The dogs loved their Christmas present from Uncle Thom, who was actually the only one to give them a gift. They each got a package of homemade treats, special treats with caviar. This picture is before they had tasted them and I took it quickly before they could jump up after them. I still have my coat on after walking home after a wonderful Christmas dinner. David's daughter Martha is here for the holiday and we happily drank champagne, opened gifts (or I should say I opened gifts since everyone else had already opened theirs), and watched "How the Grinch Stole Christmas," a tradition we have had for many years. It never loses its appeal or fails to delight us as if we were seeing it for the first time.

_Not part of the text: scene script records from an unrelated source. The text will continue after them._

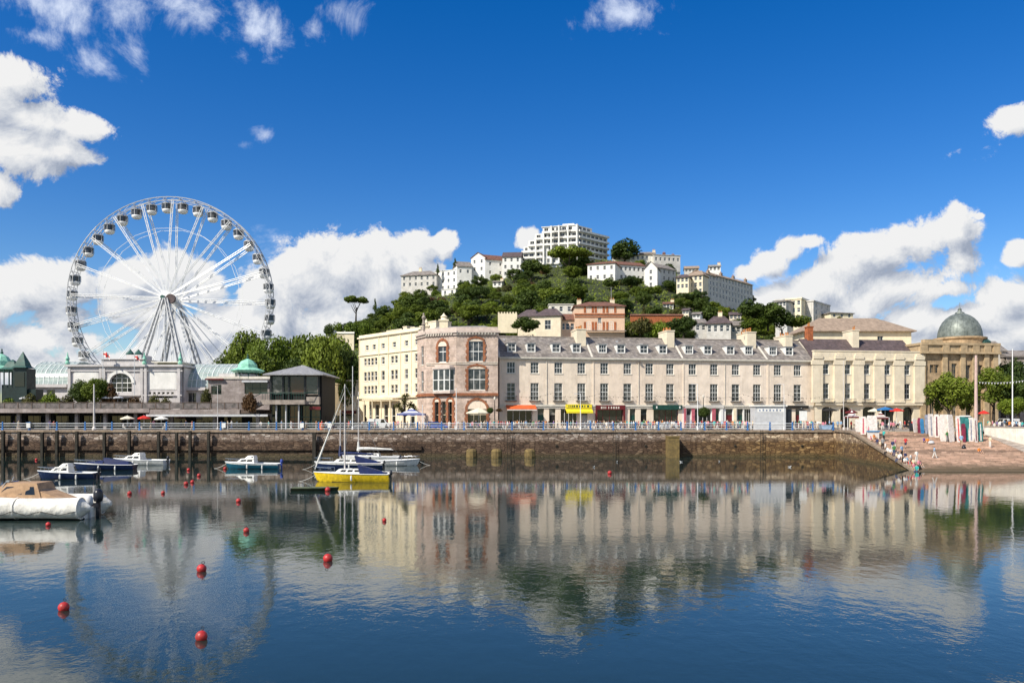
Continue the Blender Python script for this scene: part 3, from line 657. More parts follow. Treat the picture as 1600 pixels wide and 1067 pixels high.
    mb = MB(); mb.fbox(F, ua, ub, -8.6, -3.4, zE, zt); mb.fbox(F, ua - .1, ub + .1, -8.7, -3.3, zt, zt + .22)
    ck = mb.build('chimney', MATS['pale_cream'], root)
    mb = MB()
    for q in range(5 if i != 1 else 6): pots(mb, F, [(ua + ub) / 2 + random.uniform(-.12, .12)], -3.9 - q * .85, zt + .22, random.uniform(.45, .9), random.uniform(.14, .2))
    if i == 2: pots(mb, F, [ua - .9], -4.2, zt - .3, .6)
    flush_pots(ck)
    # small things on the slates: vents, rooflights
    for q in range(3): mb = MB(); uu = random.uniform(u0 + 1, u1 - 1); zz = random.uniform(zE + .8, zR - .8); n = rn(zz); mb.fbox(F, uu - .25, uu + .25, n - .2, n + .10, zz - .1, zz + .16); mb.build('roof_vent', MATS['light_grey'], root)
    # ground floor
    spec = [
        [('shop', 792, 832), ('door', 840, 850), ('door', 858, 868), ('shop', 876, 902), ('door', 909, 918)],
        [('shop', 932, 974), ('door', 984, 993), ('door', 1001, 1011), ('shop', 1021, 1060)],
        [('door', 1073, 1080), ('shop', 1086, 1112), ('door', 1118, 1124), ('door', 1134, 1145), ('door', 1152, 1161), ('shop', 1163, 1179), ('door', 1185, 1193)],
        [('shop', 1204, 1236), ('door', 1243, 1252)]][i]
    holes = []; zt1 = F.z(638, 800)
    for kd, a, b in spec: holes.append((F.u(a), F.u(b), z0 + (.35 if kd == 'shop' else 0.0), zt1, kd))
    mb = MB(); mb.wall(F, u0, u1, z0, zB - .3, [h[:4] for h in holes], .5); mb.build('ground_floor_wall', MATS['cream_pink'] if i != 2 else MATS['white_render'], root)
    for h in holes:
        if h[4] == 'shop': window(root, F, h[0], h[1], h[2], h[3], 4, 1, n=-.32, fw=.1, sill=False, frame=['white', 'dark_red', 'white', 'black_iron'][i], name='shop_window', pane='glass_dark')
        else:
            mb = MB(); ua, ub, za, zb = h[:4]; zm = za + 2.5
            mb.fbox(F, ua, ub, -.42, -.36, za, zm); mb.fbox(F, ua, ub, -.45, -.30, zm, zm + .1)
            for s in (.0, .5):
                for v in (.06, .54): mb.fbox(F, ua + (ub - ua) * (.1 + s * .88), ua + (ub - ua) * (.46 + s * .88), -.36, -.335, za + .2 + v * 1.9, za + .2 + (v + .36) * 1.9)
            dr = mb.build('door', [MATS['door_grey'], MATS['dark_red'], MATS['dark'], MATS['dark_green']][(i + int(ua)) % 4], root)
            mb = MB(); q = F.pt(ua + .25, -.33, za + 1.2); mb.lathe((q[0], q[1], q[2] - .04), [(0, 0), (.04, .02), (.04, .06), (0, .08)], 6); mb.build('handle', MATS['chrome'], dr)
            if zb > zm + .15: mb = MB(); mb.fbox(F, ua, ub, -.41, -.37, zm + .1, zb); mb.build('fanlight', MATS['glass'], root)
    if i == 0:
        mb = MB(); ua, ub = F.u(790), F.u(836)
        cross(F, ua, ub, [(.1, F.z(632, 800)), (1.9, F.z(638.5, 800)), (1.9, F.z(641, 800)), (1.8, F.z(641, 800)), (1.8, F.z(639.4, 800)), (.1, F.z(633, 800))], mb); aw = mb.build('awning', MATS['red_orange'], root)
        mb = MB(); mb.fbox(F, ua, ub, 1.902, 1.93, F.z(641.2, 800), F.z(639.6, 800)); mb.build('valance', MATS['awning_white'], aw)
        mb = MB(); ua, ub = F.u(883), F.u(925) - .1; mb.fbox(F, ua, ub, .30, .42, F.z(637.5, 900), F.z(631.5, 900)); mb.build('shop_sign', MATS['yellow'], root)
        mb = MB(); mb.m = 0
        cross(F, ua, ub, [(.1, F.z(638, 900)), (1.4, F.z(643, 900)), (1.4, F.z(645.5, 900)), (1.3, F.z(645.5, 900)), (1.3, F.z(643.6, 900)), (.1, F.z(638.8, 900))], mb); mb.build('awning', MATS['yellow'], root)
        # worn dark strokes of the lettering
        mb = MB(); uu = ua + .6
        while uu < ub - .6: wd = random.uniform(.15, .4); mb.fbox(F, uu, uu + wd, .421, .43, F.z(636.3, 900), F.z(633, 900)); uu += wd + random.uniform(.12, .35)
        mb.build('sign_lettering', MATS['dark_green'], root)
    if i == 1:
        mb = MB(); mb.fbox(F, F.u(930), F.u(976), .29, .44, F.z(640, 950), F.z(633, 950)); mb.build('shop_sign', MATS['dark_red'], root)
        for a, b in ((930, 932.5), (973.5, 976)): mb = MB(); mb.fbox(F, F.u(a), F.u(b), .02, .4, z0, F.z(640, 950)); mb.build('shop_pilaster', MATS['dark_red'], root)
        mb = MB(); mb.fbox(F, F.u(1019), F.u(1066) - .2, .29, .45, F.z(640, 1040), F.z(632.5, 1040)); mb.build('shop_sign', MATS['dark_green'], root)
        mb = MB(); uu = F.u(1028)
        mb.fbox(F, F.u(1024), F.u(1026), .451, .46, F.z(638, 1040), F.z(634.5, 1040)); mb.fbox(F, F.u(1060), F.u(1062), .451, .46, F.z(638, 1040), F.z(634.5, 1040)); mb.build('sign_lettering', MATS['white'], root)
        mb = MB(); uu = F.u(938)
        while uu < F.u(968): wd = random.uniform(.15, .4); mb.fbox(F, uu, uu + wd, .441, .45, F.z(638.5, 950), F.z(635, 950)); uu += wd + random.uniform(.15, .5)
        mb.build('sign_lettering', MATS['sill'], root)
    if i == 2:
        for a, b, mt in ((1080.5, 1085, 'pink_paint'), (1112.5, 1117.5, 'pink_paint'), (1125, 1129, 'white'), (1068.5, 1071.5, 'pink_paint'), (1146, 1150, 'cream')):
            mb = MB(); mb.fbox(F, F.u(a), F.u(b), .02, .25, z0, F.z(638, 1090)); mb.build('shop_pilaster', MATS[mt], root)
        mb = MB(); mb.fbox(F, F.u(1070), F.u(1130), .285, .36, F.z(637.5, 1090), F.z(632.5, 1090)); mb.build('shop_sign', MATS['grey_white'], root)
    if i == 3:
        mb = MB(); mb.fbox(F, F.u(1200), F.u(1262), .29, .40, F.z(638, 1230), F.z(633.5, 1230)); mb.build('shop_sign', MATS['dark'], root)
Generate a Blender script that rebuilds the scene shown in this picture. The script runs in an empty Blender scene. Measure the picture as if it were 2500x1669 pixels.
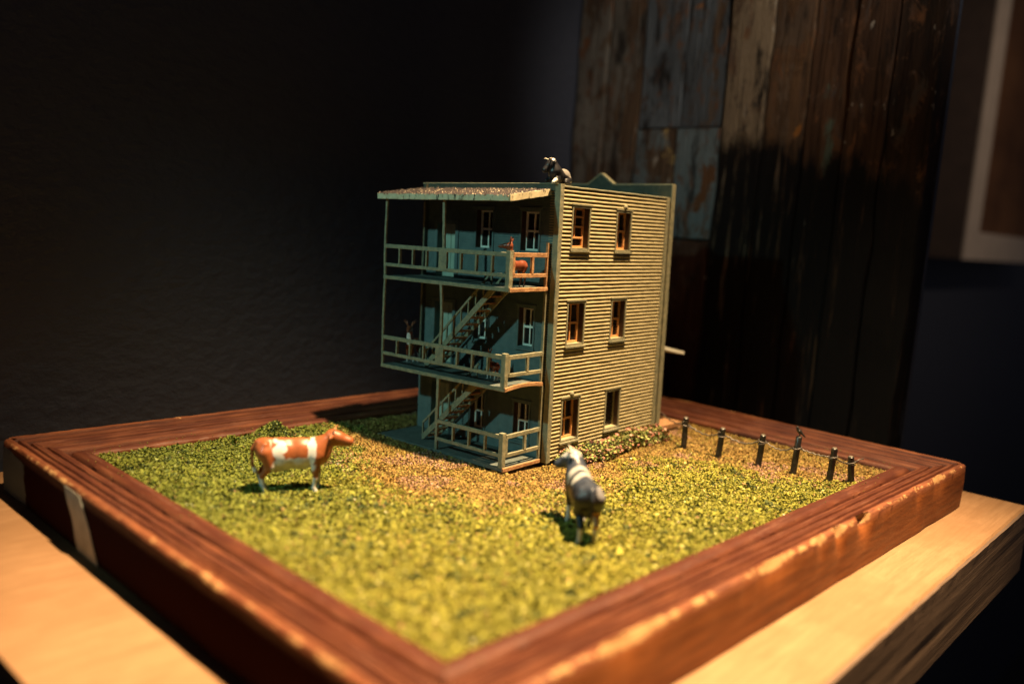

The rest of my day was basically spent on the phone.........long visits. I had awakened with a feeling of general sadness that hung over me long enough to write several pages of woeful musings in my journal. I was just finishing up when Carrie called. Immediately I recovered my good humor and have remained in splendid spirits since. I think I was unsettled by my decision not to go to a Christmas Eve party I had been invited to. Whenever I look at my own self imposed lack of social contact I begin to think there must be something wrong with me. I feel conflicted, and a little weird. I consider why I am the way I am (I don't know) and wonder if I should force myself to be more social. It takes a little time for me to get comfortable with myself again. It takes some time to remember that the friendships I have are just the ones I want......
2 comments:
Nah, don't change, otherwise then I'll think I have to too! We're perfect as we are :)
-Carrie
Glad your day turned around and upward. Happy new year, too!